During the early Spring of 2025, I committed myself and our land to the audacious belief that if I can’t do much of anything else to offer help, I could at least help feed people. I chose to partner with Flowers Feed Folks because I believe in the mission and vision of an organization dedicated to sowing the seeds of food sovereignty and growing meaningful community. Last year alone, what Flowers Feed Folks grew allowed us to develop and farm several urban and rural plots that grew tons of food that were then donated to food pantries, homeless shelters, domestic violence shelters, and group homes throughout our city. The sacred soil of our Mother the Earth has taken dreams and vision, seeds and seedlings, and a lot of hard damn work, mostly done by my amazing friends Nan and David Braun, and has turned that into food that nourishes our bodies and sustains our hope. Produce that didn’t require another country and countless gallons of fossil fuel to get into our bellies.

Through this endeavor, we are cultivating real community and sowing the seeds of food sovereignty in our city. And we’re just getting started. In 2026, we will more than double our growing capabilities and hopefully add to what we can offer as we plan to teach others how to grow, preserve, and utilize their own food. And we plan to eat together, to celebrate what we have grown, and to be grateful for the hands and lands that provided.
I know things may never be as good as we all hope they would be. But, let us remember that we are the ones with the actual power to offer hope and help. That kindness and hard work can work miracles in a community, especially if the work is shared by many hands and the kindness offered to many people. That a sunflower seed, a tomato plant, or thousands of bean seeds can go into the Earth and become something that is food for the hungry or food for the soil. And that an idea to help feed the hungry can blossom into the growth of food sovereignty in a small Midwestern community.

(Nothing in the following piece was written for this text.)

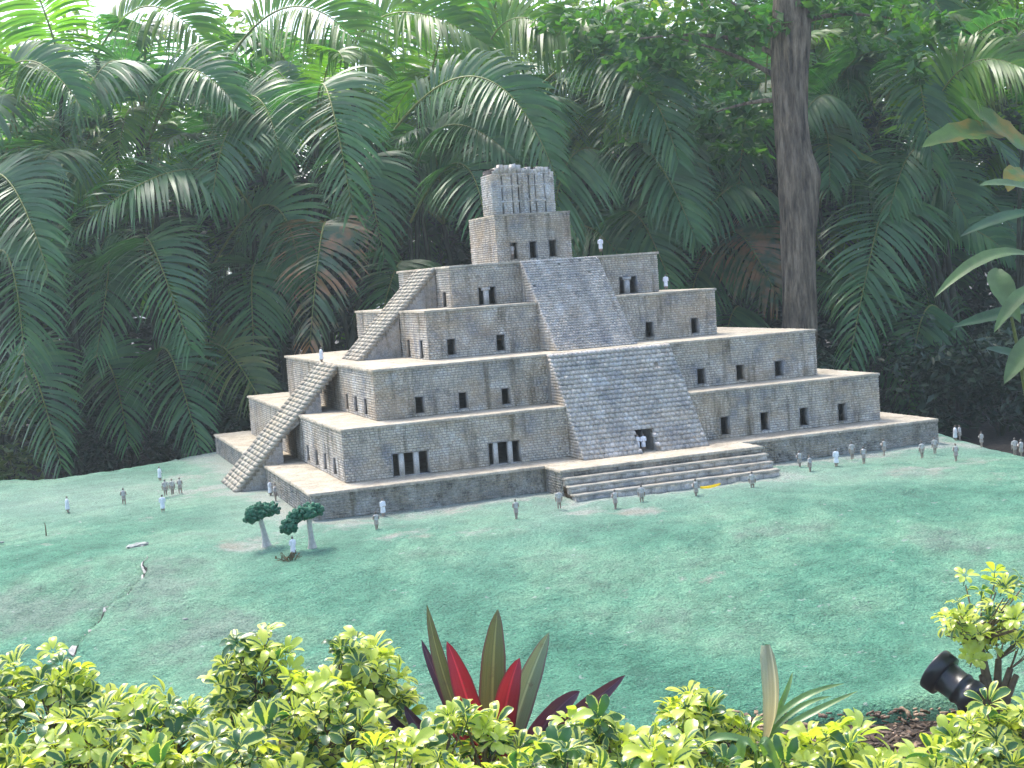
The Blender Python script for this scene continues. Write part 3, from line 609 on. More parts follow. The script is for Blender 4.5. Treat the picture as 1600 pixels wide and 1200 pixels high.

Thanks to the sharply focused vision of Nan and Dave, at Flowers Feed Folks, we are creating a model of closed-loop sustainability in our city. The seeds we save become future flowers, which are sold to produce funds to create plots that grow the fruits and vegetables that feed our community. Everything works together in a sustainable circle so waste is minimal, fossil fuels are limited, resources go to help our people, and community and partnerships are integral parts of our system, from the manure that builds the soil to the hands of the people who volunteer to help with tending the plots and bringing in the harvest.
At Flowers Feed Folks, we ask ourselves, what if the hearts, minds, and hands of our community were all that there was? All that keeps us from toppling over the edge and falling into hunger and hopelessness. What if we are the ones who are asked to bring comfort to those who are suffering? Our minds imagining new life, our hearts breaking open and pouring out more love than we thought we were capable of holding, and our ingenuity and creativity developing and implementing an audacious plan to grow flowers that bring joy and fresh, local, food that fills the bellies of the hungry and underresourced. What if we're being asked to be the hands reaching out in acts of kindness?